Struggling to solve a seemingly simple average problem using integral calculus.
We are given a circle of radius $1$, given by the equation $x^2+y^2=1$. The average value of $x$ over the circle is 0. What is the average value of $x^2$ over this circle?
Because this is a curve we are supposed integrate with respect to the arc length element $dL$. Following parametrization is suggested:
$x=\cos t$, $y=\sin t$, where $1 \le t \le 2\pi$
I came up with the following $dL$ element: $dL = \sqrt {\sin^2 t + \cos^2 t} \space dt$. Because the sum of $\sin^2 t+\cos^2 t=1$ it becomes just $dL=dt$. The integral of that is just $t$.

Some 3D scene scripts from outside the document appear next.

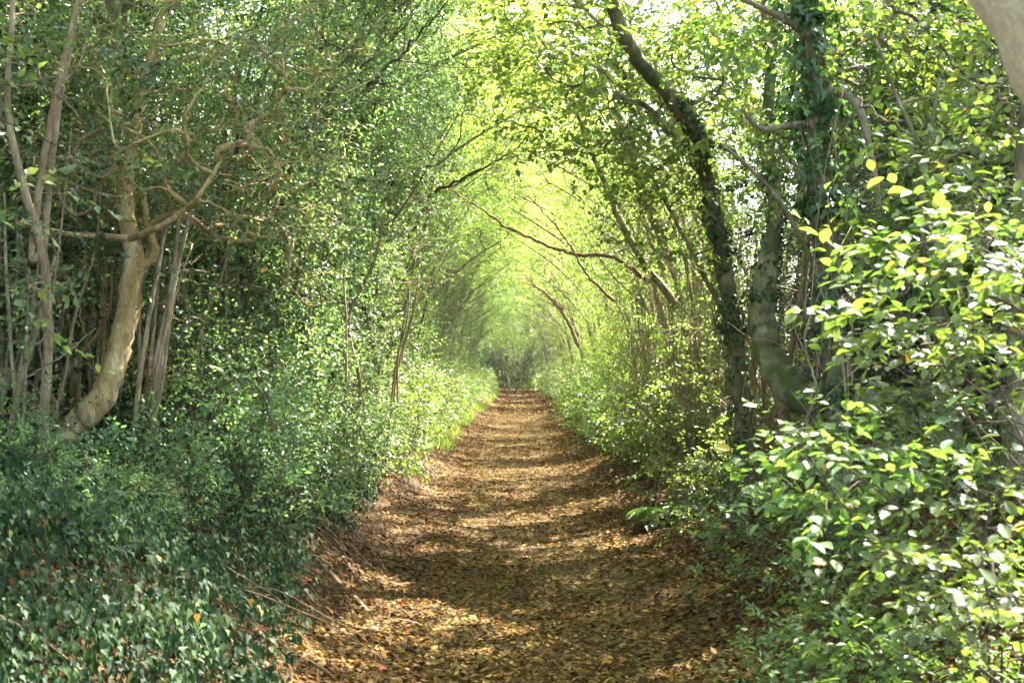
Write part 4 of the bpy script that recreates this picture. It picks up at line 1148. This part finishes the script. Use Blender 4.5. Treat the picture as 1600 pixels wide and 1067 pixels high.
# ------------------------------------------------------------------ gaps in the canopy where the sun comes through
bpy.context.view_layer.update()
sdir = np.array([math.sin(az) * math.cos(radians(SUN_EL)), math.cos(az) * math.cos(radians(SUN_EL)), math.sin(radians(SUN_EL))])
gaps = [(.25, 20.8, .95), (-.5, 20.4, .5), (.95, 21.4, .6), (-.05, 14.7, .45), (.1, 17.6, .3), (0, 32, .7), (.2, 42, 1.0), (0, 55, 1.2), (0, 75, 1.6), (0, 90, 2), (.2, 24.5, .3), (.1, 28.5, .35), (-.2, 36, .5), (.1, 48, .7), (0, 62, .9), (-.9, 9.8, .25), (-.6, 9.1, .27), (-.25, 8.8, .22), (.02, 8.3, .17), (.75, 7.4, .2), (.15, 17, .22), (-1.0, 20.8, .3),
        (1.9, 13.2, .55), (2.3, 15.6, .6), (2.0, 18.3, .6), (2.2, 21.5, .6), (-2.1, 14.2, .6), (-2.3, 18, .7), (-2.2, 22.5, .7), (-2.6, 26, .8), (2.0, 5.5, .4), (1.7, 4.8, .3), (2.4, 6.8, .3), (-1.9, 16, .5)]
for (x, y, z, rr0) in [(-1.5, 11.6, 1.6, .4), (-1.3, 12.6, 2.9, .5), (-1.7, 14, 1.4, .5), (-1.4, 15.2, 2.5, .5), (-1.6, 16.6, 1.1, .5), (-1.5, 17.6, 3.2, .5), (-1.7, 19.2, 1.8, .6), (-1.7, 21.5, 1.1, .6), (-1.7, 22.5, 2.6, .6), (-1.9, 25.5, 1.6, .7),
                       (-2.35, 9.1, 1.7, .22), (-2.5, 8.9, 1.2, .18), (-1.2, 10.6, 3.4, .45), (-1.6, 12.8, .8, .45), (1.9, 14, 1.6, .5), (2.0, 17, 2.2, .6), (1.3, 4.8, 2.2, .3)]:
    k_ = z / sdir[2]
    gaps.append((x - sdir[0] * k_, y - sdir[1] * k_, rr0, k_ + .35))
ncut = 0
for o in list(COL.objects):
    if o.type != 'MESH' or o.name.split('.')[0] not in ('crown', 'foliage') or o.data.name not in SHAPE: continue
    mw = np.array(o.matrix_world)
    bb = np.array(o.bound_box) @ mw[:3, :3].T + mw[:3, 3]
    c = bb.mean(0); rad_ = np.linalg.norm(bb - c, axis=1).max()
    hit = [g for g in gaps if np.linalg.norm(np.cross(c - np.array([g[0], g[1], .3]), sdir)) < rad_ + g[2]]
    if not hit: continue
    sh = SHAPE[o.data.name]; nv = len(LEAF[sh][0])
    co = np.empty(len(o.data.vertices) * 3, np.float32); o.data.vertices.foreach_get('co', co)
    lv = co.reshape(-1, nv, 3); mid = lv.mean(1) @ mw[:3, :3].T + mw[:3, 3]
    kill = np.zeros(len(mid), bool)
    for g in hit:
        b = np.array([g[0], g[1], .1]); w_ = mid - b
        t__ = w_ @ sdir; w_ = w_ - t__[:, None] * sdir
        dd = np.linalg.norm(w_, axis=1); an = np.arctan2(w_[:, 1], w_[:, 0])
        lim = g[2] * (1 + .25 * np.sin(an * 3 + g[1]) + .18 * np.sin(an * 5 + g[0] * 9)) + np.sin(mid[:, 0] * 9) * .03
        kill |= (dd < lim) & (t__ > (g[3] if len(g) > 3 else 1.2))
    if kill.sum() < 3: continue
    ncut += 1
    lv = lv[~kill]
    tf = LEAF[sh][1]; fl = np.concatenate([np.array(f) for f in tf]); fs = np.array([len(f) for f in tf])
    o.data = mesh_np(o.data.name, lv.reshape(-1, 3), (np.arange(len(lv))[:, None] * nv + fl[None]).reshape(-1), np.tile(fs, len(lv)), o.data.materials[0])
print('gaps cut in', ncut)

# ------------------------------------------------------------------ pale air
mb = MB()
zb = float(np.min(ground_h(*np.meshgrid(np.linspace(-60, 60, 50), np.linspace(-20, 160, 90))))) - 1.0
x0, x1, y0, y1, z0, z1 = -605, 605, -45, 905, zb, 22
v = [(x0, y0, z0), (x1, y0, z0), (x1, y1, z0), (x0, y1, z0), (x0, y0, z1), (x1, y0, z1), (x1, y1, z1), (x0, y1, z1)]
mb.add(v, [0, 3, 2, 1, 4, 5, 6, 7, 0, 1, 5, 4, 1, 2, 6, 5, 2, 3, 7, 6, 3, 0, 4, 7], [4] * 6)
M_air, t_ = newmat('pale_air')
vp = t_.nodes.new('ShaderNodeVolumePrincipled'); vp.inputs['Density'].default_value = 0.00013
vp.inputs['Color'].default_value = (.93, .96, .90, 1); vp.inputs['Anisotropy'].default_value = .3
vo_ = t_.nodes.new('ShaderNodeOutputMaterial'); t_.links.new(vp.outputs[0], vo_.inputs['Volume'])
tag(mb.build('haze', M_air), kind='stuff')
print('TOTAL', len(bpy.data.objects), sum(len(m.polygons) for m in bpy.data.meshes))
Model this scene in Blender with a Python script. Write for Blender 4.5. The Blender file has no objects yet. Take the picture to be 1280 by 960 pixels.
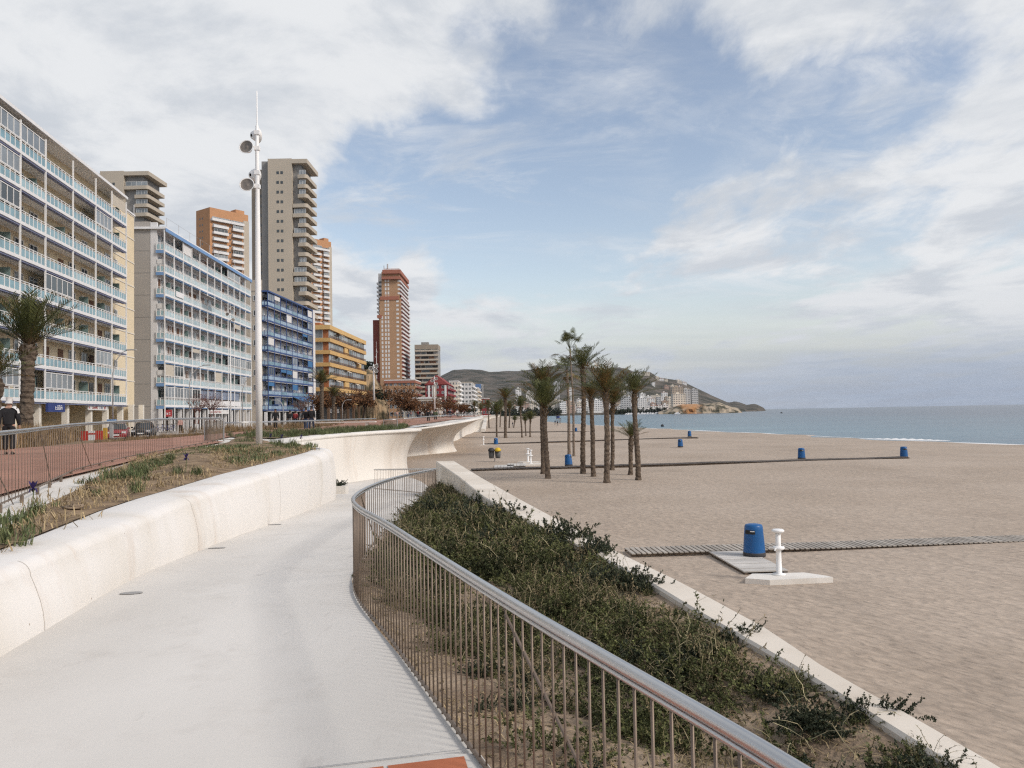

At this point I'm lost. It appears that I should use root mean square method [1] but I don't understand how can I translate what I came up with for $dL$ to $x$.
Best Answer
Hint. You are on the right track. The average value of a function $f(x,y)$ over the circle $x^2+y^2=R^2$ is given by $$\frac{1}{2\pi R}\int_{0}^{2\pi}f(R\cos(t),R\sin(t))\cdot Rdt= \frac{1}{2\pi}\int_{0}^{2\pi}f(R\cos(t),R\sin(t))\cdot dt.$$ In your case $f(x,y)=x^2=R^2\cos^2(t)$.